In other words, as I understand it, what you are talking about, 
you are requiring more information on the end, as far as the 
results, rather than on the beginning?
    Ms. Bodine. We are proposing to do that, yes, that is 
accurate. What we require now is number of properties assessed, 
number of cleanups.
    Mr. Philips. I think that is a great trend. We would like 
to see more of that. We would like to see some objective 
performance metrics on the back end that may be tied to maybe 
recapture, even. In other words, if you don't perform up to a 
certain point, if you don't eliminate the pollution or if you 
don't remediate appropriately or if you don't redevelop to 
create enough jobs or enough new tax revenue, then maybe some 
of that money is recaptured.

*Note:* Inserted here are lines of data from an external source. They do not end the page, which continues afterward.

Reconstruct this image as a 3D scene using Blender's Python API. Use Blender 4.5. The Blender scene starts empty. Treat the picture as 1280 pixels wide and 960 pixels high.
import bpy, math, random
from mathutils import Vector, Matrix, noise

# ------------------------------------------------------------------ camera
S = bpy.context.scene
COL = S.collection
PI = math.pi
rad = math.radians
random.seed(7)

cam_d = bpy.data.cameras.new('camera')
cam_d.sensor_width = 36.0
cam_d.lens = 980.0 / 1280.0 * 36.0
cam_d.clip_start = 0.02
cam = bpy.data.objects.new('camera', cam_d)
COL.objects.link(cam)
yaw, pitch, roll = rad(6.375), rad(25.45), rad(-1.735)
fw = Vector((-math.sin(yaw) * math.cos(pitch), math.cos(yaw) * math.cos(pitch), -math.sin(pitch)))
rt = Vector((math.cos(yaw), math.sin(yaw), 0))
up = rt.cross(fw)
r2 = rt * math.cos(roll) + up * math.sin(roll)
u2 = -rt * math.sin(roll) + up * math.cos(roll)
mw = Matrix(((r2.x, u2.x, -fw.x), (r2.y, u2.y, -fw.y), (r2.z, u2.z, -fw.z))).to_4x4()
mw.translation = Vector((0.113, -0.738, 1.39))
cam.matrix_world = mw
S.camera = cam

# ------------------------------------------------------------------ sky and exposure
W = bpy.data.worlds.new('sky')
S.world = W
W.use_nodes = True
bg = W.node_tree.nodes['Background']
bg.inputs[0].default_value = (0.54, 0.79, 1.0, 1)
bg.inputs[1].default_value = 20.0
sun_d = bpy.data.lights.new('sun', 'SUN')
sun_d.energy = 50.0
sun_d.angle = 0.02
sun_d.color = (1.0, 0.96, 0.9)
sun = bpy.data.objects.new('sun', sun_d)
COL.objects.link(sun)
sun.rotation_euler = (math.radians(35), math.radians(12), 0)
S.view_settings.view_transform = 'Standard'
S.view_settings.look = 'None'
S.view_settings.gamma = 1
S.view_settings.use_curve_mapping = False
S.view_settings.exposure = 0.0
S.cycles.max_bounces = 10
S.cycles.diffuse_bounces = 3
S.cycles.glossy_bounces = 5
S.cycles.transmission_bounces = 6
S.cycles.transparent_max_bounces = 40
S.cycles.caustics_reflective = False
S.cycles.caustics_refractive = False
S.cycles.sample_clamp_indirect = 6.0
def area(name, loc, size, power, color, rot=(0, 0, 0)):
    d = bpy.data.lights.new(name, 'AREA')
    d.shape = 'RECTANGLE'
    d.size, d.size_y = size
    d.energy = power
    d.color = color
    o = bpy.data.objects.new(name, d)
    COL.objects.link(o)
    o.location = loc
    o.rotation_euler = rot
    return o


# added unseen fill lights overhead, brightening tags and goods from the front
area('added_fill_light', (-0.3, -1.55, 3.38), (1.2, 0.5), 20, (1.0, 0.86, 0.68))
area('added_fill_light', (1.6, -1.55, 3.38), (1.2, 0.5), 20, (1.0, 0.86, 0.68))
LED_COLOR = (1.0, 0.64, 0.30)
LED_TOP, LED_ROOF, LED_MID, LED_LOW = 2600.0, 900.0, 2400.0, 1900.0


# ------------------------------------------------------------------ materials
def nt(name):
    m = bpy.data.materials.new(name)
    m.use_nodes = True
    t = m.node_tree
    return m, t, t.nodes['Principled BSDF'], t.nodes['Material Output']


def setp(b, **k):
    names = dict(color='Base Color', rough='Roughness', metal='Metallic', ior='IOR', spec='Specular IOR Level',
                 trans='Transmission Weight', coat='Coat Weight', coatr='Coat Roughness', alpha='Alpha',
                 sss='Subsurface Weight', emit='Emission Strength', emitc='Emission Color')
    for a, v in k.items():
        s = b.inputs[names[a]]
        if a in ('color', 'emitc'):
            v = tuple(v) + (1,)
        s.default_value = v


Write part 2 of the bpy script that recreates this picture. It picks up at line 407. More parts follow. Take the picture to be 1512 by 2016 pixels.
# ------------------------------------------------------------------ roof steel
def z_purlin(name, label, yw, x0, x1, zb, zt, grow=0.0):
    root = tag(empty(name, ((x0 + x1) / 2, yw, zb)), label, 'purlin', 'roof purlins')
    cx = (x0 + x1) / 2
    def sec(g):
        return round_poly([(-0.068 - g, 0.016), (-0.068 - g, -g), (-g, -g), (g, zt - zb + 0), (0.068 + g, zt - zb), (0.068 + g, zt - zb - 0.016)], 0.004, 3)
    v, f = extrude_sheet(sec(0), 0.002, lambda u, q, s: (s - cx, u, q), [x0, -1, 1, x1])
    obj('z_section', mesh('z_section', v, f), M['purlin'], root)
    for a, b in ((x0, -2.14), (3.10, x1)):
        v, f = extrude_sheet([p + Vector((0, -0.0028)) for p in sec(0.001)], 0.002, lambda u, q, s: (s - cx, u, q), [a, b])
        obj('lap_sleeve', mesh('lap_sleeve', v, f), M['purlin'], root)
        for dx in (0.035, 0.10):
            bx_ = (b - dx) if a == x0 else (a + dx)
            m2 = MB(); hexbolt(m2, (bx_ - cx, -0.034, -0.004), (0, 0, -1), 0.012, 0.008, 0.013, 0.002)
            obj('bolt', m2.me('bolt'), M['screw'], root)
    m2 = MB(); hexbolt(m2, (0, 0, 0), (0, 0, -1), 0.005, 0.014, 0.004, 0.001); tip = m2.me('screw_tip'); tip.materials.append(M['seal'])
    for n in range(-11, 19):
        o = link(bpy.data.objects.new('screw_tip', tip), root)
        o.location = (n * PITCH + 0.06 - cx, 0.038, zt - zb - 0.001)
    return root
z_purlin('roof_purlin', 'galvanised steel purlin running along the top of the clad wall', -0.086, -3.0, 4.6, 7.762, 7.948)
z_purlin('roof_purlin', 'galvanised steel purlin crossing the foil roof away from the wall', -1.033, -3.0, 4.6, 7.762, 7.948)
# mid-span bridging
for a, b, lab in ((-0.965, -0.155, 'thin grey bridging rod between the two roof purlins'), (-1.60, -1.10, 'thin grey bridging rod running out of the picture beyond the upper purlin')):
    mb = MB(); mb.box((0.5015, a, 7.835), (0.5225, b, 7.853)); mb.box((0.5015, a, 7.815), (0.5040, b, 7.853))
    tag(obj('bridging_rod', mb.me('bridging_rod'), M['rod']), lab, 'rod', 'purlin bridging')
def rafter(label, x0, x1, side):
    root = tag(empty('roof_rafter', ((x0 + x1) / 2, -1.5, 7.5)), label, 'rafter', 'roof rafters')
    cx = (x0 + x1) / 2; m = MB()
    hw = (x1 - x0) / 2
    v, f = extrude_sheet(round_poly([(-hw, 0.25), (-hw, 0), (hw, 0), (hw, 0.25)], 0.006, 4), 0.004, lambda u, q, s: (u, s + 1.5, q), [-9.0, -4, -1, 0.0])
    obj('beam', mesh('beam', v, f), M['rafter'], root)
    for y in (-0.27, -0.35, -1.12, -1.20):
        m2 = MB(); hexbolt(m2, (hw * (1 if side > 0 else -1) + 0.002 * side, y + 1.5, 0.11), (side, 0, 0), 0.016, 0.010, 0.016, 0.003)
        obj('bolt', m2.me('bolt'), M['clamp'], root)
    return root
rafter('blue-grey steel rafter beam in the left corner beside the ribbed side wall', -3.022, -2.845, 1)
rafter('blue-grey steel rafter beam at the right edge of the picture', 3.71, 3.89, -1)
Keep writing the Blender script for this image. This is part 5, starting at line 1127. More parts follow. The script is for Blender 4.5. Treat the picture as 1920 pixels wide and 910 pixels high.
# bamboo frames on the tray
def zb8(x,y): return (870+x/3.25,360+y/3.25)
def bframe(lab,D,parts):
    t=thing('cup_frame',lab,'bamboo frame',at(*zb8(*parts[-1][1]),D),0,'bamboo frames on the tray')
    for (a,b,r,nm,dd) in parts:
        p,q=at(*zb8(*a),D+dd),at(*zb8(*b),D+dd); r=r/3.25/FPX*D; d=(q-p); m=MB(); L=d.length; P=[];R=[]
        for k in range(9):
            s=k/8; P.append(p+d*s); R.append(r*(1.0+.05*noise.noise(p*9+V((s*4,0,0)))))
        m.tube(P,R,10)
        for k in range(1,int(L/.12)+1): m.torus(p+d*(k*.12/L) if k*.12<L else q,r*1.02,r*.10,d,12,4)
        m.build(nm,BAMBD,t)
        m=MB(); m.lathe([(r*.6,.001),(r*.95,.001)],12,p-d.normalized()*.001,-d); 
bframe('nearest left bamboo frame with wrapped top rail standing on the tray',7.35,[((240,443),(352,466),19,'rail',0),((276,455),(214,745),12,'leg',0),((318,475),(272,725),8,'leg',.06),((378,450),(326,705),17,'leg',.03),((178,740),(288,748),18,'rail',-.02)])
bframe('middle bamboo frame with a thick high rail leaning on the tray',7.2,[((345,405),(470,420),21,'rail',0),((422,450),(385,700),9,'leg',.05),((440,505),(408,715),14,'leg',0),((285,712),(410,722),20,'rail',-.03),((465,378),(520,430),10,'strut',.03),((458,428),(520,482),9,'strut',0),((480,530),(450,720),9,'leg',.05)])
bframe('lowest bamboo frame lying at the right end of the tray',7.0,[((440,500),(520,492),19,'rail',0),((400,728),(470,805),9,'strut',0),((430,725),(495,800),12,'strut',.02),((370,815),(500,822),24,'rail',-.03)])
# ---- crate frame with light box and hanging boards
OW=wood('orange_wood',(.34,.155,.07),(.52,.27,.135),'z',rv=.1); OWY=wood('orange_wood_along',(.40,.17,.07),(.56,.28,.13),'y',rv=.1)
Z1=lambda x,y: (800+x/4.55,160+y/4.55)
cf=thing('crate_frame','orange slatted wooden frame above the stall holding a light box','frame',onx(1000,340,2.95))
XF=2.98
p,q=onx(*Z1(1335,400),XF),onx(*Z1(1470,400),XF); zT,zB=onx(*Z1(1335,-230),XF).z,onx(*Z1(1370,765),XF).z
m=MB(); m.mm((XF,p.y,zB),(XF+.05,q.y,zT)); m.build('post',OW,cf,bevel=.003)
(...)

So that would be an important way 
to, because we really are not, we can improve in the way we are 
looking at the results of some of these projects.
    Mr. Duncan. Well, I have got many other questions, 
including questions about so-called mothballed sites, many 
other things, but, unfortunately, they are going to have to be 
submitted to you for inclusion within the record, because you 
just heard the second buzzer go off and we have got to go to 
the floor for some votes.
    But I will tell you this: there is a lot of interest in 
this, and you have been a very informative, very interesting 
panel, and I certainly appreciate your assistance on this, and 
will appreciate also your further submission of answers and 
materials for the record of this hearing. But that will 
conclude the hearing at this point.
    [Whereupon, at 11:45 a.m., the subcommittee was adjourned.]